-- BEGIN MATERIAL SHOWN --

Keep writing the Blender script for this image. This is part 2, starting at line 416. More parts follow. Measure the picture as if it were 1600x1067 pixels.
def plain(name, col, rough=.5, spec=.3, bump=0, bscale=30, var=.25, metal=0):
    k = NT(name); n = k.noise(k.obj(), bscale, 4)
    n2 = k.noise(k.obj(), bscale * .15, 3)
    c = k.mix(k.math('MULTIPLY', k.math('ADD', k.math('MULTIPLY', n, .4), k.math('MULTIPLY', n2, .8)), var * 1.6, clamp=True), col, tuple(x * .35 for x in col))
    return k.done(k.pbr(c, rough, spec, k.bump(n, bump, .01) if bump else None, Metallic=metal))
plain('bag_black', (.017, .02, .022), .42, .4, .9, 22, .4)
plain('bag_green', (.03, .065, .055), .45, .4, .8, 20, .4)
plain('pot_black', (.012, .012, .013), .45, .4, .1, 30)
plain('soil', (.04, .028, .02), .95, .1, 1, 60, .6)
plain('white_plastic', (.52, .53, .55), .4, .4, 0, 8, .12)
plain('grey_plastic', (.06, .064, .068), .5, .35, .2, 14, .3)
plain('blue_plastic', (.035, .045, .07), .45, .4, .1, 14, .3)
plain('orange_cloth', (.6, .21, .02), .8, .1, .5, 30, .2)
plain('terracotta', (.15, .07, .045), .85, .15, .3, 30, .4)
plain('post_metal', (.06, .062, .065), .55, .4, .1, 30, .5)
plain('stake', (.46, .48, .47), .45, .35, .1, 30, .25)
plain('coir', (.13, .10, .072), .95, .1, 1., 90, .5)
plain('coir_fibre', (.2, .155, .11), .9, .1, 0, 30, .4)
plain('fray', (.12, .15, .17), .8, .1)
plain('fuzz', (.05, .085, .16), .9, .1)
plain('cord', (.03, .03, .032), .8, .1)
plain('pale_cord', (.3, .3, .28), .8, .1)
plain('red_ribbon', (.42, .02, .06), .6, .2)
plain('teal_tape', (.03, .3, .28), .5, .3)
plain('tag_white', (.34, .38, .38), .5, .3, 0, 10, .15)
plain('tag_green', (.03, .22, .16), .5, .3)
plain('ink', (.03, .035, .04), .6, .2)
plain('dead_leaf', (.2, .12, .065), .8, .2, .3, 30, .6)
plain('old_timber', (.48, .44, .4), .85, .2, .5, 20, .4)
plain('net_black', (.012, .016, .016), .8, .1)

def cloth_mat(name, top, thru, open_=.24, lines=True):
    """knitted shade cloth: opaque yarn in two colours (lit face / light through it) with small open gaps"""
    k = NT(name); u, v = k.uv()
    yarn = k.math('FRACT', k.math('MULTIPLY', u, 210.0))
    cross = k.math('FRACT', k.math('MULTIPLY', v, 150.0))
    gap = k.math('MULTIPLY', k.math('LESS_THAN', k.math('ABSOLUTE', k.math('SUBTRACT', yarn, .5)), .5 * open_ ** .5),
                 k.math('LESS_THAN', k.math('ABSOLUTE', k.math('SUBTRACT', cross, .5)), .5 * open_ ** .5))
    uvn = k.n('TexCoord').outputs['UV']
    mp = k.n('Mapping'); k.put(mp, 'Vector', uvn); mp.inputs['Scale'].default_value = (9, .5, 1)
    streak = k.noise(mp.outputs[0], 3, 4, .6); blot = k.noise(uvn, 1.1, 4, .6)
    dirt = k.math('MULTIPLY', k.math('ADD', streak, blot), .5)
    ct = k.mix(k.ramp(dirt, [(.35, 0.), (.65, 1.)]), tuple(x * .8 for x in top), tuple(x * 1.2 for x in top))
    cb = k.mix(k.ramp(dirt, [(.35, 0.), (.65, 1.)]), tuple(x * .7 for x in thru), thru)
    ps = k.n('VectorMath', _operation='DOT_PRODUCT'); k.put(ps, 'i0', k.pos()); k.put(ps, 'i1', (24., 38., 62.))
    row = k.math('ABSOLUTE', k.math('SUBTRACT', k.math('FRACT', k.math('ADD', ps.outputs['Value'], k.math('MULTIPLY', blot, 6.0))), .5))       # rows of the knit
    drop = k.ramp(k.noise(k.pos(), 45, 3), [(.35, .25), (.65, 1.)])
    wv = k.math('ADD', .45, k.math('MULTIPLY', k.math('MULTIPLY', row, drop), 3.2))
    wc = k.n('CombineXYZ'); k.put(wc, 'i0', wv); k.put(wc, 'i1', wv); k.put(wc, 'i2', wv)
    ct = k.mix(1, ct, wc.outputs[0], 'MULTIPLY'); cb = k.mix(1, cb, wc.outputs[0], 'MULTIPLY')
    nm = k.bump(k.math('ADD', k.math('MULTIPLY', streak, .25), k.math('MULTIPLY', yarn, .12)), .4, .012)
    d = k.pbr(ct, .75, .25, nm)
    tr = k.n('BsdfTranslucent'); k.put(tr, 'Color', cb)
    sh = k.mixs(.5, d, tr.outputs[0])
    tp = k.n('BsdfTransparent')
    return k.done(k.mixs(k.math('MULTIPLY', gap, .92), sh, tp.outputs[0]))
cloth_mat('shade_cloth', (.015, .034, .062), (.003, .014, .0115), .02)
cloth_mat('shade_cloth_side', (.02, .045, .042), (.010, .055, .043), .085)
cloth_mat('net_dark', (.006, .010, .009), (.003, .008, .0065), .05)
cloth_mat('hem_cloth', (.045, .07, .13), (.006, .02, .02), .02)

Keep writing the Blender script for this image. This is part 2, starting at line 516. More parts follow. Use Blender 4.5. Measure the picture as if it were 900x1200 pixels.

-- END MATERIAL SHOWN --

** WHAT YOU ARE ASKED TO DO **
Repeat the data precisely, reproducing every entry.

** SOLUTION BELOW **
Keep writing the Blender script for this image. This is part 2, starting at line 416. More parts follow. Measure the picture as if it were 1600x1067 pixels.
def plain(name, col, rough=.5, spec=.3, bump=0, bscale=30, var=.25, metal=0):
    k = NT(name); n = k.noise(k.obj(), bscale, 4)
    n2 = k.noise(k.obj(), bscale * .15, 3)
    c = k.mix(k.math('MULTIPLY', k.math('ADD', k.math('MULTIPLY', n, .4), k.math('MULTIPLY', n2, .8)), var * 1.6, clamp=True), col, tuple(x * .35 for x in col))
    return k.done(k.pbr(c, rough, spec, k.bump(n, bump, .01) if bump else None, Metallic=metal))
plain('bag_black', (.017, .02, .022), .42, .4, .9, 22, .4)
plain('bag_green', (.03, .065, .055), .45, .4, .8, 20, .4)
plain('pot_black', (.012, .012, .013), .45, .4, .1, 30)
plain('soil', (.04, .028, .02), .95, .1, 1, 60, .6)
plain('white_plastic', (.52, .53, .55), .4, .4, 0, 8, .12)
plain('grey_plastic', (.06, .064, .068), .5, .35, .2, 14, .3)
plain('blue_plastic', (.035, .045, .07), .45, .4, .1, 14, .3)
plain('orange_cloth', (.6, .21, .02), .8, .1, .5, 30, .2)
plain('terracotta', (.15, .07, .045), .85, .15, .3, 30, .4)
plain('post_metal', (.06, .062, .065), .55, .4, .1, 30, .5)
plain('stake', (.46, .48, .47), .45, .35, .1, 30, .25)
plain('coir', (.13, .10, .072), .95, .1, 1., 90, .5)
plain('coir_fibre', (.2, .155, .11), .9, .1, 0, 30, .4)
plain('fray', (.12, .15, .17), .8, .1)
plain('fuzz', (.05, .085, .16), .9, .1)
plain('cord', (.03, .03, .032), .8, .1)
plain('pale_cord', (.3, .3, .28), .8, .1)
plain('red_ribbon', (.42, .02, .06), .6, .2)
plain('teal_tape', (.03, .3, .28), .5, .3)
plain('tag_white', (.34, .38, .38), .5, .3, 0, 10, .15)
plain('tag_green', (.03, .22, .16), .5, .3)
plain('ink', (.03, .035, .04), .6, .2)
plain('dead_leaf', (.2, .12, .065), .8, .2, .3, 30, .6)
plain('old_timber', (.48, .44, .4), .85, .2, .5, 20, .4)
plain('net_black', (.012, .016, .016), .8, .1)

def cloth_mat(name, top, thru, open_=.24, lines=True):
    """knitted shade cloth: opaque yarn in two colours (lit face / light through it) with small open gaps"""
    k = NT(name); u, v = k.uv()
    yarn = k.math('FRACT', k.math('MULTIPLY', u, 210.0))
    cross = k.math('FRACT', k.math('MULTIPLY', v, 150.0))
    gap = k.math('MULTIPLY', k.math('LESS_THAN', k.math('ABSOLUTE', k.math('SUBTRACT', yarn, .5)), .5 * open_ ** .5),
                 k.math('LESS_THAN', k.math('ABSOLUTE', k.math('SUBTRACT', cross, .5)), .5 * open_ ** .5))
    uvn = k.n('TexCoord').outputs['UV']
    mp = k.n('Mapping'); k.put(mp, 'Vector', uvn); mp.inputs['Scale'].default_value = (9, .5, 1)
    streak = k.noise(mp.outputs[0], 3, 4, .6); blot = k.noise(uvn, 1.1, 4, .6)
    dirt = k.math('MULTIPLY', k.math('ADD', streak, blot), .5)
    ct = k.mix(k.ramp(dirt, [(.35, 0.), (.65, 1.)]), tuple(x * .8 for x in top), tuple(x * 1.2 for x in top))
    cb = k.mix(k.ramp(dirt, [(.35, 0.), (.65, 1.)]), tuple(x * .7 for x in thru), thru)
    ps = k.n('VectorMath', _operation='DOT_PRODUCT'); k.put(ps, 'i0', k.pos()); k.put(ps, 'i1', (24., 38., 62.))
    row = k.math('ABSOLUTE', k.math('SUBTRACT', k.math('FRACT', k.math('ADD', ps.outputs['Value'], k.math('MULTIPLY', blot, 6.0))), .5))       # rows of the knit
    drop = k.ramp(k.noise(k.pos(), 45, 3), [(.35, .25), (.65, 1.)])
    wv = k.math('ADD', .45, k.math('MULTIPLY', k.math('MULTIPLY', row, drop), 3.2))
    wc = k.n('CombineXYZ'); k.put(wc, 'i0', wv); k.put(wc, 'i1', wv); k.put(wc, 'i2', wv)
    ct = k.mix(1, ct, wc.outputs[0], 'MULTIPLY'); cb = k.mix(1, cb, wc.outputs[0], 'MULTIPLY')
    nm = k.bump(k.math('ADD', k.math('MULTIPLY', streak, .25), k.math('MULTIPLY', yarn, .12)), .4, .012)
    d = k.pbr(ct, .75, .25, nm)
    tr = k.n('BsdfTranslucent'); k.put(tr, 'Color', cb)
    sh = k.mixs(.5, d, tr.outputs[0])
    tp = k.n('BsdfTransparent')
    return k.done(k.mixs(k.math('MULTIPLY', gap, .92), sh, tp.outputs[0]))
cloth_mat('shade_cloth', (.015, .034, .062), (.003, .014, .0115), .02)
cloth_mat('shade_cloth_side', (.02, .045, .042), (.010, .055, .043), .085)
cloth_mat('net_dark', (.006, .010, .009), (.003, .008, .0065), .05)
cloth_mat('hem_cloth', (.045, .07, .13), (.006, .02, .02), .02)

Keep writing the Blender script for this image. This is part 2, starting at line 516. More parts follow. Use Blender 4.5. Measure the picture as if it were 900x1200 pixels.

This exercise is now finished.